CBO’s Long-Term Social Security Projections: Changes Since 2018 and Comparisons With the Social Security Trustees’ Projections
Report
In June 2019, CBO updated its long-term budget projections, including projections of the Social Security system’s finances. CBO compares those projections with its 2018 projections and with the Social Security trustees’ latest projections.
Each year, CBO updates its projections of the Social Security system’s finances to incorporate newly available data and methodological improvements. CBO published its latest long-term budget projections in June 2019. This report compares those with the ones CBO prepared in 2018 and with the latest projections by the Social Security trustees.
CBO’s June 2019 projections of the Social Security system’s financial outlook are similar to those it produced last year (see table below):
The projected 75-year actuarial balance, a commonly used measure of the system’s financial condition, has not changed as a percentage of gross domestic product (GDP) since last year, remaining at −1.5 percent of GDP (that is, a deficit of 1.5 percent).
As a percentage of taxable payroll, the projected 75-year actuarial balance has worsened slightly, moving from −4.4 percent to −4.6 percent.

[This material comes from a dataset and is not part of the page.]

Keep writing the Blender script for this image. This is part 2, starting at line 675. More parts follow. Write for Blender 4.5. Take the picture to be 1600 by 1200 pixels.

Changes to CBO’s Projections of the 75-Year Actuarial Balance
As a Percentage of
GDP
Taxable Payroll
June 2018 Projection
-1.5
-4.4
Estimated Effects of Revisions to Factors Worsening the Actuarial Balance
Lower interest rates
*
-0.1
Change in valuation period
*
-0.1
Technical changes
-0.1
-0.3
Total
-0.1
-0.5
Estimated Effects of Revisions to Factors Improving the Actuarial Balance
Higher labor force participation rate
0.1
0.2
Lower long-run DI incidence
*
*
Smaller population
*
*
Technical changes
*
0.1
Total
0.1
0.3
Overall Change
*
-0.1
June 2019 Projection
-1.5
-4.6
That change in the system’s outlook results from several factors.
Worsening the outlook are reduced projections of interest rates, the inclusion of another year (2093) with a relatively large difference between Social Security’s revenues and outlays, and some technical changes.
Improving the outlook are higher overall rates of projected labor force participation, lower projections of the number of workers who are awarded disability benefits, and the slightly lower projected share of the population that is age 65 or older.
For the 2018–2093 period, CBO projects larger deficits in Social Security’s finances than do the Social Security trustees. That difference is largely explained by CBO’s and the trustees’ different projections of several key inputs into estimates of the system’s finances: the population, components of GDP growth, earnings subject to Social Security payroll taxes, and real interest rates (that is, interest rates adjusted to remove the effects of inflation).